In her gel medium photo transfer on wood triptych Feeding Trafalgar Square (2021), Canadian artist Sandra Brewster shows her Guyanese-born mother enjoying interactions with pigeons in front of a black and white image of the famous London landmark. The resulting juxtaposition, emphasised with blue colouring of her mother's coat, highlights West Indian claims of belonging to the body politic.

Reminiscent of characters in Samuel Selvon's satirical novel The Lonely Londoners (1956), Brewster's image alludes to generations of West Indians whose fraught presences nourished colonial centres while expanding the idea of who could belong to the nation state.

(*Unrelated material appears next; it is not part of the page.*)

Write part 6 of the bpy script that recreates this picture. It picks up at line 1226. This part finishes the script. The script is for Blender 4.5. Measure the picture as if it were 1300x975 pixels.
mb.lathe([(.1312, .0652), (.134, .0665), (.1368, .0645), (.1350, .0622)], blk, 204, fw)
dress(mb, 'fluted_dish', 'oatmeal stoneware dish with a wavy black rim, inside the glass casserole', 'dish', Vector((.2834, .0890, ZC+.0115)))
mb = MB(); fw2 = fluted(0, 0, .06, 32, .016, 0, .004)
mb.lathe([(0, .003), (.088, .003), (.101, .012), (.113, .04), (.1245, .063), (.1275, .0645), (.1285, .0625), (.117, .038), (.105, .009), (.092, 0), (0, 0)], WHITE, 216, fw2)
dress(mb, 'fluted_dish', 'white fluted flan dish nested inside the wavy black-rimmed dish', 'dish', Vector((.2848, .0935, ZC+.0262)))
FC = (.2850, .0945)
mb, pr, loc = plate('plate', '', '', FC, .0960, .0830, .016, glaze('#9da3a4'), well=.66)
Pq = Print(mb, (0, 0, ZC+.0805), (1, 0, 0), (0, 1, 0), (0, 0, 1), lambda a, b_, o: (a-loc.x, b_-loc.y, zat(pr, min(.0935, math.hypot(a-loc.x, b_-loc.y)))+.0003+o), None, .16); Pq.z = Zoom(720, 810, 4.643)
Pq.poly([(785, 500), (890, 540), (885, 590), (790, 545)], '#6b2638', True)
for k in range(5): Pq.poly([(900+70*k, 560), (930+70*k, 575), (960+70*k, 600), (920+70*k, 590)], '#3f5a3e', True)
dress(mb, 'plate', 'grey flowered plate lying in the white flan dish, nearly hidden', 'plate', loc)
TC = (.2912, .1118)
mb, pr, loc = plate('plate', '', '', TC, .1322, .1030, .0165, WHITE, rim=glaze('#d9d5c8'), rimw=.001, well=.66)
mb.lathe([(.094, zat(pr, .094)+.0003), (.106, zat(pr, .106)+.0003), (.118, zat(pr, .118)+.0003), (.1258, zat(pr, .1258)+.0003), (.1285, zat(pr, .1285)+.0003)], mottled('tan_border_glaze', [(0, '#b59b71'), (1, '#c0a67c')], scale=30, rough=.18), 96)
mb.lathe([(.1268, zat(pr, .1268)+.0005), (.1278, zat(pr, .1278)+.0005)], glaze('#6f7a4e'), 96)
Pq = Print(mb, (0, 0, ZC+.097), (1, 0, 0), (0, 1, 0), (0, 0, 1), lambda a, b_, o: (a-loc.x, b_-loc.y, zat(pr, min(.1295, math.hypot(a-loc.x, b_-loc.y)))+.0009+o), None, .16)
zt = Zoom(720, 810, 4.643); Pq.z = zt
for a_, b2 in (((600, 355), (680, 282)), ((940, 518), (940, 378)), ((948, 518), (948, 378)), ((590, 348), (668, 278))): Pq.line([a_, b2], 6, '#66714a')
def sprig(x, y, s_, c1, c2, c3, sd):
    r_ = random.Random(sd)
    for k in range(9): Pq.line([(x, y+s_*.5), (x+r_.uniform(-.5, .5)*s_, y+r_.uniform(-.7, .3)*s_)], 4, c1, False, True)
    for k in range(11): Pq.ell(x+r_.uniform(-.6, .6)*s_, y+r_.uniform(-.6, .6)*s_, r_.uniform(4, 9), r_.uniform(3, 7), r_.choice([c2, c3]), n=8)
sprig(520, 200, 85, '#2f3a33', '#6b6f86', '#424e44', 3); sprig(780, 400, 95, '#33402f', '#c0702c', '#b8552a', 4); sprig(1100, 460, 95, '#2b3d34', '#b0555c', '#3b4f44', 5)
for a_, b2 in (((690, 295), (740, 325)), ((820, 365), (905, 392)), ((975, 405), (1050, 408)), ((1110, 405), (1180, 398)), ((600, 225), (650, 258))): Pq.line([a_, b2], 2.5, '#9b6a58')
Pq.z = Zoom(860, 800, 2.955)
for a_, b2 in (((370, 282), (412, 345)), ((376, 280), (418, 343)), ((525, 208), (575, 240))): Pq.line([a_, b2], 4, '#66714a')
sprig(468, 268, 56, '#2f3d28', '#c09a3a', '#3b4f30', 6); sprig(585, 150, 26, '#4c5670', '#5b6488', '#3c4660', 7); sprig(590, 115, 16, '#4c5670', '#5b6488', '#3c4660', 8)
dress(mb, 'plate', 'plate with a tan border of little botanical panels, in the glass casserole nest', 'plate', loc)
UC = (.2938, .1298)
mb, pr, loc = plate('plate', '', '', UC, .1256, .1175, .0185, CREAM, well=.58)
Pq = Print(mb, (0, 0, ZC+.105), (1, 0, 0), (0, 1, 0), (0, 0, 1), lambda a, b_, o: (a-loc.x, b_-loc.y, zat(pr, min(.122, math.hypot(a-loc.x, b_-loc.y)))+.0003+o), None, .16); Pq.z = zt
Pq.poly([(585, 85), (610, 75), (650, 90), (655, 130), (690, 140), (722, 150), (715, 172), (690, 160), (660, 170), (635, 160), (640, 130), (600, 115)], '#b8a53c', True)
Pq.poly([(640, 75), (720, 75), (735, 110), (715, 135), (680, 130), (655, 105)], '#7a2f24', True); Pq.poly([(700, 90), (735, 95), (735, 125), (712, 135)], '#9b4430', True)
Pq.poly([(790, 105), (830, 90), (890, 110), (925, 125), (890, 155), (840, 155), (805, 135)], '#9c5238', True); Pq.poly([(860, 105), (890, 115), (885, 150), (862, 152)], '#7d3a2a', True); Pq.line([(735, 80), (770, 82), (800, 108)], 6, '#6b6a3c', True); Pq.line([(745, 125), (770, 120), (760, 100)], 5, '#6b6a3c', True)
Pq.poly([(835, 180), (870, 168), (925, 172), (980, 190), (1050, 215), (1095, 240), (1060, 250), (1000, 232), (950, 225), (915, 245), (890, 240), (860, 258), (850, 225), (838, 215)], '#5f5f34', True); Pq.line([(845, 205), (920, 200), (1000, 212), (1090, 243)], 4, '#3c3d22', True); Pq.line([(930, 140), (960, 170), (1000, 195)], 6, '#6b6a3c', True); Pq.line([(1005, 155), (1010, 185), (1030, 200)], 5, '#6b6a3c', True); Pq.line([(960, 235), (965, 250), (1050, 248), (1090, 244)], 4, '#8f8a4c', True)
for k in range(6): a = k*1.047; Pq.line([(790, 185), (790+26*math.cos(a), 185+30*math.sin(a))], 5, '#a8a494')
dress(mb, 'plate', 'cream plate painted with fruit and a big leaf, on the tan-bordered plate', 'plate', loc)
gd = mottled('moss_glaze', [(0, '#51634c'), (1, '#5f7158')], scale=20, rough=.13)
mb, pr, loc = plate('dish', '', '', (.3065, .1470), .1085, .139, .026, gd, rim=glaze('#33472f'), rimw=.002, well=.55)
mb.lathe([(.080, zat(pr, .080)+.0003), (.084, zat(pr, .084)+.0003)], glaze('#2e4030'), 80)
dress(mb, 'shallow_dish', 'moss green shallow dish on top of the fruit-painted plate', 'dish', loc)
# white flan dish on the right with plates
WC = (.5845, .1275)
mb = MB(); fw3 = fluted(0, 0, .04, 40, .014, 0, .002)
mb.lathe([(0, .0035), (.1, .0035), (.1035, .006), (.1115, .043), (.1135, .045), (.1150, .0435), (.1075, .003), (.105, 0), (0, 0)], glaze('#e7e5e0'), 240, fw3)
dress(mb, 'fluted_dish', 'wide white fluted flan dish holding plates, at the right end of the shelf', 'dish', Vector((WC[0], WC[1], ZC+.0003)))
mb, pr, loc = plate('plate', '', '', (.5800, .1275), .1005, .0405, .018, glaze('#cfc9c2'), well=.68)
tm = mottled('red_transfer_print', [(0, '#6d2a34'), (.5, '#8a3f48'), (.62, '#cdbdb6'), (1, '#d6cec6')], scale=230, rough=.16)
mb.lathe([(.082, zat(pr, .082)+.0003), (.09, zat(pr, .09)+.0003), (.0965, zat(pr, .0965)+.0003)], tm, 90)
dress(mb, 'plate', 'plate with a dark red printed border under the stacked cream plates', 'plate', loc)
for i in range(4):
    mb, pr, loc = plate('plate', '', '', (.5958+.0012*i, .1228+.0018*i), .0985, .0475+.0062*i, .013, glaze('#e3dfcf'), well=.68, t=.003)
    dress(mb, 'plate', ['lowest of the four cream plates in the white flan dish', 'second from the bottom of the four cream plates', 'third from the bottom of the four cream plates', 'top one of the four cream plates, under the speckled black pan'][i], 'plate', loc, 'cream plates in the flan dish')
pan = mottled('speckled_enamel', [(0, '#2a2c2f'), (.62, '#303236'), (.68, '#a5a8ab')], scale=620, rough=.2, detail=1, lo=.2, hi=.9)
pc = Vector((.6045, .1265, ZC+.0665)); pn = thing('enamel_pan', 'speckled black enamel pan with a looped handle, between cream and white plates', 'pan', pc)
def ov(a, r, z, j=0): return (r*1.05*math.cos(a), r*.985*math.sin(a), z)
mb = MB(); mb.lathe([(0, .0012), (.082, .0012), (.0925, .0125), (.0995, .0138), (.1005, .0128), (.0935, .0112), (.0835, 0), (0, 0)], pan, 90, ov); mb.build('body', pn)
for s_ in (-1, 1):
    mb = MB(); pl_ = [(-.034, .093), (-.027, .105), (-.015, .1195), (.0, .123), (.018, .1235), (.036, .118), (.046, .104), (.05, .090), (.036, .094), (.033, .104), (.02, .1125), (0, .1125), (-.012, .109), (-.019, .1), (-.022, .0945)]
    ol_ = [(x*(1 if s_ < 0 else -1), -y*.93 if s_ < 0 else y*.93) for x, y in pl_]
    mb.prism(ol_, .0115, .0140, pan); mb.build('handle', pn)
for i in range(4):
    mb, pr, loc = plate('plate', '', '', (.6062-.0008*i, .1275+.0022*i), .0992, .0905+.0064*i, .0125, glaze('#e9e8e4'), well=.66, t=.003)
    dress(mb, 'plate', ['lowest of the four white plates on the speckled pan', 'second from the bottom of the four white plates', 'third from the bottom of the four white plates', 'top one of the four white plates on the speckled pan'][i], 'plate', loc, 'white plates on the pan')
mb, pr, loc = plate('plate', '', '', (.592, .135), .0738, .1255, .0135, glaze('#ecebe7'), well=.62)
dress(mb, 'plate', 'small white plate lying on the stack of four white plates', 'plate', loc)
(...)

That dynamic of unfolding, expanding, and subverting tropes likewise resonates when the exhibition moves to subject matter typically associated with the Caribbean, as in the case of carnival, with clear intentions to elevate internal points of view. Gomo George's watercolour painting Women's Carnival Group (1996) shows women participating in carnival in all their vibrant colour and splendour, but their presence is grounded in close-knit celebration among the group rather than in spectacle for the onlooker.
Similarly, Paul Anthony Smith's ink-jet print Midnight Blue (2020) shows a woman dancing and masquerading as the Blue Devil, a carnival character who both plays and haunts amid revelry. Smith uses his 'picotage' technique that 'obscures his subjects with textural patterns and [limits] the access of those looking from the outside in.'3
Fragments of Epic Memory is an expansive and intriguing multi-sensory site in which to examine intercultural and transnational artistic production. Guided by a curatorial commitment that counters a reductionist reading of the region, the exhibition deepens our understanding of the Caribbean. —[O]
1 Walcott, Derek. Nobel Lecture. The Antilles: Fragments of Epic Memory (1992).
2 Exhibition introductory text, Fragments of Epic Memory, Art Gallery of Ontario (1 September 2021–21 February 2022).
3 Exhibition panel text for Midnight Blue (2020) by Paul Anthony Smith.